Przenikanie fabuł – prequel jako kreacyjne odtworzenie (wokół „Castorpa” Pawła Huellego)
Streszczenie
Castorp by Paweł Huelle published in 2004 is for the initiate reader
connected with a search for various associations and relationships with The
Magic Mountain by Thomas Mann. The author of the prequel takes up an
interesting intertextual game with a work renown in the European culture
and reconstructs the missing fragment of the biography of the protagonist.
But most importantly, compared to the original novel, Huelle introduces
to his pastiche a number of prefigurative narrative solutions, which results
in the creation of a peculiar tension between both texts and in the revelation
of an intriguing dialogue, with literature in the background. Although
many elements from Mann’s work ‘permeate’ into the prequel, the author
of Weiser Dawidek uses them to implement his own artistic concept, manifested
in the creation of a separate world of human destinies, which are
presented by him against a changed background of Gdańsk on the eve of
the 20th century. Castorp from the prequel basically explores the nature of
Polish-German relations and ponders over the mutual relations between
these neighbouring nations. The chaotic atmosphere prevailing in the
East, completely foreign to the protagonist at first, and the experienced
otherness of that world (in line with the spirit of postcolonialism) are soon
replaced by a growing historical and cultural awareness of this part of Europe.
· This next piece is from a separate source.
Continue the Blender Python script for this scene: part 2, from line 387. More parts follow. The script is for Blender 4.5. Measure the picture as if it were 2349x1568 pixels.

The pastiche is a work with a considerable autonomy of the content
and at the same time a kind of prequel – a mirror image of the original novel. Taking into account the independence of the creation of the Polish
writer, Castorp may be interpreted as a new perspective, a different way
of capturing adventures of the main character in Davos. According to the
literary concept of Huelle, the stranger from Hamburg is faced with new
challenges and he immerses himself in complex interpersonal relations, to
which his counterpart from the Mann’s novel has no access. The images
from The Magic Mountain inserted into the crime-romance narration may
be interpreted as an element of a literary game, in which the mental development
of the protagonist resulting from the exploration of a culturally
different reality appears to be much more important.